French volunteer Emile Moriniere, a professional architect, has been taking part in such voluntary projects for 21 consecutive years, since he was 16 years old. “I appreciate the atmosphere in voluntary groups where participants are more concerned about contributing than expecting anything in return,” Emile said.

He first heard about the Malang restoration program in France, and joined the team there driven by his passion for heritage site protection and curiosity about China. He did mainly manual work in Malang, like carrying wood and removing garbage, and also learned fundamental carpentry skills. This was his first time in the Chinese countryside, and he admitted that he “had never realized there was such an immense gap between urban and rural areas in this country.”

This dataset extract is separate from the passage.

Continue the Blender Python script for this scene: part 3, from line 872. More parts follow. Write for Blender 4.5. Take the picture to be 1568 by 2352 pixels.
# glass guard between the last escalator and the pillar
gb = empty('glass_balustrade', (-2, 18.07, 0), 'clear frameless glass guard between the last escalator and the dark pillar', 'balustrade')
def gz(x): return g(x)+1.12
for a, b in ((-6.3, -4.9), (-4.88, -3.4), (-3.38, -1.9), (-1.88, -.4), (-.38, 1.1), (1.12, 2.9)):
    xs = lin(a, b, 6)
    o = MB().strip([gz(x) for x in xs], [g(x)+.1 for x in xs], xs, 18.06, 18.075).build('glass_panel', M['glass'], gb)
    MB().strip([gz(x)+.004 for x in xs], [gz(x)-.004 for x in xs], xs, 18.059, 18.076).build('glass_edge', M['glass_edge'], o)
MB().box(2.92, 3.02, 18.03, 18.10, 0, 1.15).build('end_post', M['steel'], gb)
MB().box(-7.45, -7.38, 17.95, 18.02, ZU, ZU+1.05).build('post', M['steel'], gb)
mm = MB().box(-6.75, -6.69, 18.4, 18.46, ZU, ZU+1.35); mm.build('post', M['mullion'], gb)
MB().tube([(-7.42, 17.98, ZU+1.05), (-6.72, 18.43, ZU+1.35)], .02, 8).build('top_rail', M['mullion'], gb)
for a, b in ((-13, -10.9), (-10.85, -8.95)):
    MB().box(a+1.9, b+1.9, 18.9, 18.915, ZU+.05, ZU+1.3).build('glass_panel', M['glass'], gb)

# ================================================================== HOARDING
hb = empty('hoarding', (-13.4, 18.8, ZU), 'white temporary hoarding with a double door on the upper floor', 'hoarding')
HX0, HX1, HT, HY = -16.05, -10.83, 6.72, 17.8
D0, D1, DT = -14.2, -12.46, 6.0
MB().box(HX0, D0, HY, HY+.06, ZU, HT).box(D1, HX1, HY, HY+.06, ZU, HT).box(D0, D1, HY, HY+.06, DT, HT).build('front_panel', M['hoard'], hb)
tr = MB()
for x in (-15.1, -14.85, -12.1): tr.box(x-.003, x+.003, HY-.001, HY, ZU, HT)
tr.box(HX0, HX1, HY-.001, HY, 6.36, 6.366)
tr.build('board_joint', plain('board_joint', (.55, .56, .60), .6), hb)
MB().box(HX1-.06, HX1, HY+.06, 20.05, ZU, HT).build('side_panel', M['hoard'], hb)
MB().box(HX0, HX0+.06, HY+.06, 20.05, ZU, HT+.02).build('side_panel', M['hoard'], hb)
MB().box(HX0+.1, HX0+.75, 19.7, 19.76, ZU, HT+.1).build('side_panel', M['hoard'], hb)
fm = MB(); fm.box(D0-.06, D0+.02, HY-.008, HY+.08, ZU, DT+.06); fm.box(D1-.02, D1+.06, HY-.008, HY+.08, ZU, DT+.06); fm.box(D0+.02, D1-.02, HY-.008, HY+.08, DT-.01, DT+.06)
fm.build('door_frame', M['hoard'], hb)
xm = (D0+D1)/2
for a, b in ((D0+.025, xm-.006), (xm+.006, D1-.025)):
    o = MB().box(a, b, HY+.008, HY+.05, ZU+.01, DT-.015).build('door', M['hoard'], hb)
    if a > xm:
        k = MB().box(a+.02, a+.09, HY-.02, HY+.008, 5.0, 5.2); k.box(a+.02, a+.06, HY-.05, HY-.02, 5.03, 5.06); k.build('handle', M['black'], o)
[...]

In Emile’s opinion, big city residents tend to over-emphasize personal success, progress and wealth. And, according to his observations, when they visit the countryside, “urban people seem more shocked and incredulous even than a foreigner like me.” He added, “On the other hand, it is surprising to see the amount of large-scale land development going on in rural areas. There are broad highways illuminated by innumerable street lamps...this is far from my understanding of Eastern culture, and its emphasis on the harmonious coexistence of humans and nature.” But Emile found that this world view is still commonly held in Malang Village, although seldom encountered in France, even though hundreds of teams are working to preserve ancient buildings in his home country. “Chinese ancient constructions are elegant and rich in traditional cultural connotations. The edges and corners of these buildings are reminiscent of Chinese characters. But it’s a shame that some have not been regularly maintained, so giving an impression of desolation,” Emile said.

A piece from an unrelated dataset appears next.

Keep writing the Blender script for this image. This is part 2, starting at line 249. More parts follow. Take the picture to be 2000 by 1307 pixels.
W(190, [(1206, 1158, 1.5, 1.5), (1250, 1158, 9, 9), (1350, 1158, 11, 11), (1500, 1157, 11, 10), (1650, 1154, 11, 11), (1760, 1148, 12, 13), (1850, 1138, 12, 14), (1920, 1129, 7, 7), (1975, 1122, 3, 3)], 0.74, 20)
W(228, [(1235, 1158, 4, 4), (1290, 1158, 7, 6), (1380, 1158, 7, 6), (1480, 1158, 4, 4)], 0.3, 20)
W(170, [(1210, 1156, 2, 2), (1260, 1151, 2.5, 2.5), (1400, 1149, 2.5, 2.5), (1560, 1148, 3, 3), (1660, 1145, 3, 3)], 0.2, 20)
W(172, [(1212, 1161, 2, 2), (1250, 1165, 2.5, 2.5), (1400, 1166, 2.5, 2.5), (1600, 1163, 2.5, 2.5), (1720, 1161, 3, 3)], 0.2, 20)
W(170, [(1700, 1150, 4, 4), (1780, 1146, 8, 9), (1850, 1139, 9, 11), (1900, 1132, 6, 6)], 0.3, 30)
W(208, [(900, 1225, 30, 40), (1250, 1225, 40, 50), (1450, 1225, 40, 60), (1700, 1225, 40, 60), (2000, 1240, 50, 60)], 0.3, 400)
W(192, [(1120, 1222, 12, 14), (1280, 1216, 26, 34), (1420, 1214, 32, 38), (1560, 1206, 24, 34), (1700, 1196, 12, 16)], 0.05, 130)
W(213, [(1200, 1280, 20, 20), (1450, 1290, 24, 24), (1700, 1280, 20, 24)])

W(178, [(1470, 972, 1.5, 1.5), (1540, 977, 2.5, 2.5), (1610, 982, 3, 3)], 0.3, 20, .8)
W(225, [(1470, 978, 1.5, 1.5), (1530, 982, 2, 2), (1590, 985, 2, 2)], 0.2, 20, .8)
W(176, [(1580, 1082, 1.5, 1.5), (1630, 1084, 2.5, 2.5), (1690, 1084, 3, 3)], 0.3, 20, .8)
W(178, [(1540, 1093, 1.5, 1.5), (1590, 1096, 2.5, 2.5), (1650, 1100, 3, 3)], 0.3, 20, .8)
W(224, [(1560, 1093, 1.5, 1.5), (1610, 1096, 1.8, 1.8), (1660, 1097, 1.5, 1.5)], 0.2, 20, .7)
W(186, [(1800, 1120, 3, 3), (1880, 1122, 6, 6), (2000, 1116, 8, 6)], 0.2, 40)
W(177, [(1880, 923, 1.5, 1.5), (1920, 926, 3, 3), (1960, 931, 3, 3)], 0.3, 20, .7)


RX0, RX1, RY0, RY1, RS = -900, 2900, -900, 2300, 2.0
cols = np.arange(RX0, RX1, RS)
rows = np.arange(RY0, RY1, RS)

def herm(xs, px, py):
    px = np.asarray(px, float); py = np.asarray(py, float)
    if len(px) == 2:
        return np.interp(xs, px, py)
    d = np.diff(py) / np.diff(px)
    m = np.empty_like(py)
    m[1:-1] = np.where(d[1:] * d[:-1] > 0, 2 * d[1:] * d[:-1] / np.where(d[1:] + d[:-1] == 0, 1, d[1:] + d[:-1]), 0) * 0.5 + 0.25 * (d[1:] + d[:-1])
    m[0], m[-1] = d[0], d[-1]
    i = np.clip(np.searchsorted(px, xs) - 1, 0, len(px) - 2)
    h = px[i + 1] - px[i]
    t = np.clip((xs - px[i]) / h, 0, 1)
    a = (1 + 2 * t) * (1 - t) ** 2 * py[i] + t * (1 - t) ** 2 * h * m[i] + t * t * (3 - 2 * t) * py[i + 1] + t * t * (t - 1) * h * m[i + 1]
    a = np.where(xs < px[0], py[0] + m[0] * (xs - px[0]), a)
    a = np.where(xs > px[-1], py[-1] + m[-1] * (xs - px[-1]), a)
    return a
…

Chinese volunteer Su Chengfei is a student majoring in sociology at Nanjing University. She has always been interested in ancient wooden buildings, and the Malang project was her first practical experience in this field. Along with her French counterparts, Su carried bricks, sawed planks, and made mortises and tenons. “I hope that through our efforts villagers here might rediscover the value and beauty of their home,” Su said. “It is also a way of reviving China’s declining countryside.” Volunteer Chen Hongmei is a student at the School of History and Culture at Shandong University. “Having learned the theory from books, I joined the team to get practical experience of heritage protection,” Chen said, adding that she had learnt the most from bodily taking part in restoration works. “I believe our contributions have, to some extent, aroused locals’ awareness of the importance of preserving this site, and drawn attention to historical buildings.”

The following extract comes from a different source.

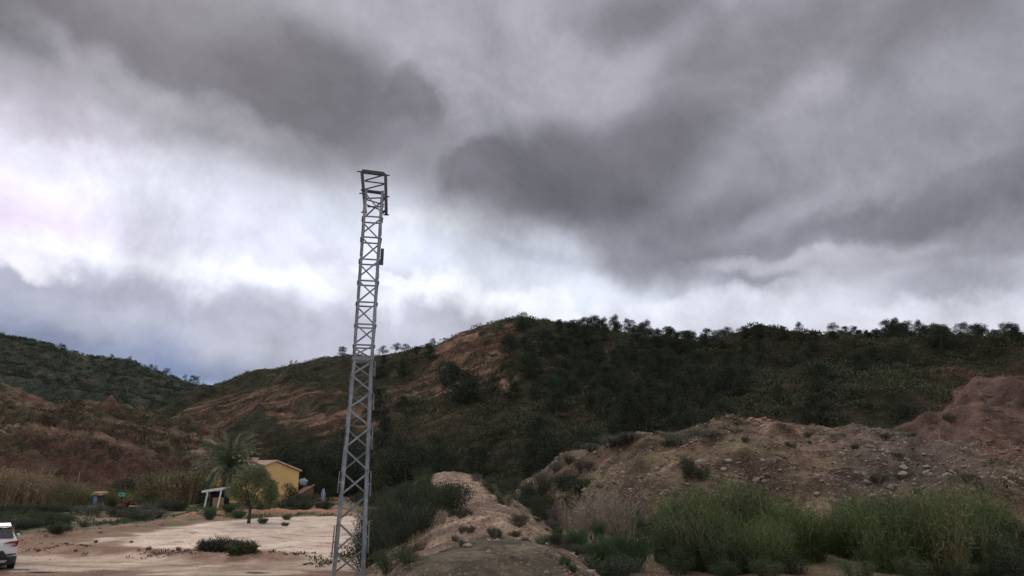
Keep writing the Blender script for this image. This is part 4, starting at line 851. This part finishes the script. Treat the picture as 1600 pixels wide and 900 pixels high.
# ------------------------------------------------------------------ palm
def palm():
    x, y, _ = at(349, 780, 74); z = float(top_z(x, y)); o = empty('palm_tree', (x, y, z)); tag(o, 'single date palm with drooping fronds in front of the left end of the ochre house', 'palm')
    g = np.random.default_rng(5); mb = MB(); H = 3.8
    pts = [(0, 0, -.3)]; rad = [.36]
    for i in range(1, 26): pts.append((.012*i, 0, H*i/25)); rad.append(.30 + (.05 if i % 2 else 0) + (.10 if i > 22 else 0))
    mb.tube(pts, rad, 12); mb.build('trunk', M['palmbark'], o, True)
    for i in range(92):
        a = g.uniform(0, 6.283); tier = i/92; el_ = R(84-128*tier**1.1+g.normal()*6); Ln = g.uniform(3.3, 4.0)*(1 if tier < .8 else .85); n = 11; p = Vector((.3, 0, H+.1-.25*tier)); P = [p.copy()]; e = el_
        for k in range(n): p = p+Vector((math.cos(a)*math.cos(e), math.sin(a)*math.cos(e), math.sin(e)))*Ln/n; P.append(p.copy()); e -= R(4.2+3.2*tier) if e > R(-80) else 0
        m = MB(); m.tube(P, [.035*(1-.85*k/n)+.004 for k in range(n+1)], 4, False); V = []; Fq = []
        for k in range(1, n+1):
            for sub in (0, .33, .66):
                q_ = P[k-1].lerp(P[k], sub); d = (P[k]-P[k-1]).normalized(); s = d.cross(Vector((0, 0, 1))).normalized(); up = s.cross(d)
                t = (k+sub)/n; ll = .62*math.sin(min(1, t*1.1+.15)*math.pi*.92)+.12
                for sg in (-1, 1):
                    t_ = (s*sg*.6+d*.75+up*g.normal(.05, .55)-Vector((0, 0, .3))+Vector(g.normal(0, .12, 3))).normalized(); w = d*.055
                    b = len(V); V += [q_-w, q_+w, q_+t_*ll]; Fq.append((b, b+1, b+2))
        m.add(V, Fq); m.build('frond', M['palm'] if tier < .86 else M['palmdry'], o)
palm()
# ------------------------------------------------------------------ small tree in front of the house
def broad():
    x, y, z = on(388, 818); o = empty('olive_tree', (x, y, z-.05)); o.scale = (.86, .86, .94); tag(o, 'small round-crowned tree with a forked trunk at the back of the sandy plot', 'tree')
    g = np.random.default_rng(8); mb = MB(); s = y/F; T = Vector((.05, 0, 26*s))
    mb.tube([(0, 0, -.2), (.04, 0, .5), tuple(T)], [.16, .12, .11], 8); P = []
    ends = []
    for i in range(16):
        a = g.uniform(0, 6.283); r = g.uniform(.2, 1)*38*s; h = g.uniform(40, 74)*s; e = Vector((math.cos(a)*r+4*s, math.sin(a)*r*.8, h-.25*r)); mid = T.lerp(e, .5)+Vector((0, 0, -.1)); mb.tube([tuple(T), tuple(mid), tuple(e)], [.07, .045, .015], 5, False); ends.append(e)
    mb.tube([tuple(T), (-.5*20*s, 0, 38*s)], [.08, .05], 6, False)
    for i in range(72):
        a = g.uniform(0, 6.283); ph = g.uniform(-.35, 1)*1.45; rr_ = g.uniform(.55, 1)**.5
        c = np.array([math.cos(a)*math.cos(ph)*41*s*rr_+6*s, math.sin(a)*math.cos(ph)*36*s*rr_, 50*s+math.sin(ph)*36*s*rr_]); c[2] -= .16*max(0, c[0]); r = g.uniform(.28, .52); k = 240
        dd = rdir(k, g); P.append(leaves(c+dd*r*(g.random((k, 1))**.5), dd+[0, 0, .2], g.uniform(.09, .17, k), .055, g))
    mb.build('trunk', M['bark'], o, True); V, Fq = cat(P); meshobj('crown', V, Fq, M['olive'], o)
broad()
for o in [TV[0]]:
    for px, py, hp, sx, lb in [(489,790,52,.7,'grey-green tree just right of the ochre house'),(452,790,34,1.0,'low bushy tree right of the small round-crowned one'),(512,785,40,.8,'dark tree between the house and the lattice mast')]:
        a, b = ray(px, py); Y = 74 if px < 480 else 86; inst(o, a*Y, Y, float(top_z(a*Y, Y))-.1, hp/F*Y/6, None, lb, 'tree', None, sx)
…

Wang Huiwen, a junior student majoring in architecture, took part in the Malang project out of interest in and concern about preserving historical constructions. “This kind of work is of huge educational significance to volunteers. Media coverage of it may also have positive impact on villagers, residents in neighboring areas, and the general public,” she said. Wang is thrilled to be learning how to make mortises and tenons. “I thought at first that it would be simple work. But I soon found that using a chisel requires concerted directional control and strength, and that the chisel must move according to the contours of the objects being carved, so it is not at all easy,” Wang said. “The depth and width of mortises determine the assembling of the panes. A window pane might appear simple in form, but each step of the work, from sawing the planks to assembling the frames, requires extreme care and patience.”

Volunteers in this group, whether French students or Chinese scholars and freelancers, are all under the spell of ancient Chinese architecture and at the same time dedicated to its preservation. Chinese volunteers said how deeply impressed they were with the vigor and proactiveness of their French fellow volunteers. Poor sanitary conditions and limited clean water in no way dampened their passion for restoration work.